India does play a lot of cricket on the road in SENA countries where pitches are more likely to be closer to Wankhede than a sluggish Ahmedabad track for the World Cup final or a Dhaka dust bowl.
“ODI cricket generally finds good batting tracks but whenever conditions are spin-friendly, Indian batters need to work on their game,” Karim would observe.
Bangladesh vs India | Innings | Average against spin | wickets | Series results |
2015 series | 3 | 47.60 | 6 | 2-1(Bangladesh win) |
2022 series | 3 | 30.42 | 19 | 2-1(Bangladesh win) |
India’s performance against Bangladesh spinners in the last two tours
“When you are preparing for a Test series or an ODI series with wickets (turning pitches) like that, you also need to have wickets like that in your practice sessions. You need to simulate these conditions. None of these players has time to play domestic cricket where they may find such tracks.”

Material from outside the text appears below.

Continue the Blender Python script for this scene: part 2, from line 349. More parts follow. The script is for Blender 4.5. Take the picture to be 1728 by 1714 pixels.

If not getting exposure to these kinds of surfaces has been one side of the story, the other has been the reaction of the batters when faced with such pitches and their shot selection. “It’s important to have a solid defence,” Karim would emphasise. “Then you can absorb pressure and weigh options of scoring runs. That’s what Indian batters in the past have done.”
Charging down the track to hit down the ground, playing sweeps on either side of the wicket, or a fancy one-handed shot might not seem much of a risk in a T20. However, individual batters need to make that judgement if it’s worth it at that juncture in a 50-over game.
Karim would also press on the importance of having the ability to pick the variations of a bowler. With the growing influence of T20 cricket and side-arms being used in practice nets, there has been a tendency of batters to inculcate the habit of picking the bowlers from the length instead of the hand. It doesn’t let them read the carrom-balls, doosras, wrong ’uns and pace change-ups of spinners.
KL Rahul scored 66 runs in the World Cup final. (Express Photo by Nirmal Harindran)
How did India try to counter spin in Lanka?
India responded by shuffling the batting order, according to preferred match-ups, like sending a left-hander to dominate against a left-arm spinner and vice-versa. In T20s, teams tend to make such tactical moves with reasonable success but it backfired in the ODI series in Sri Lanka.
In pursuit of this policy, the likes of KL Rahul and Shreyas Iyer, good players of spin with commendable ODI records batting at their familiar positions, were pushed down the order and left-handers with less experience at the international level were sent to handle the middle overs. As a result, Rahul and Iyer had to face a much older ball with spinners already settled into their rhythms and high on confidence with wickets under their belt.
In T20 cricket, such tactics tend to work as the batter promoted doesn’t need to bear the responsibility of innings construction. All he is expected to do is play a cameo to tilt the momentum of the innings. However in ODI cricket, the player needs to ensure there is constant strike rotation with some controlled aggression to counter the spinners.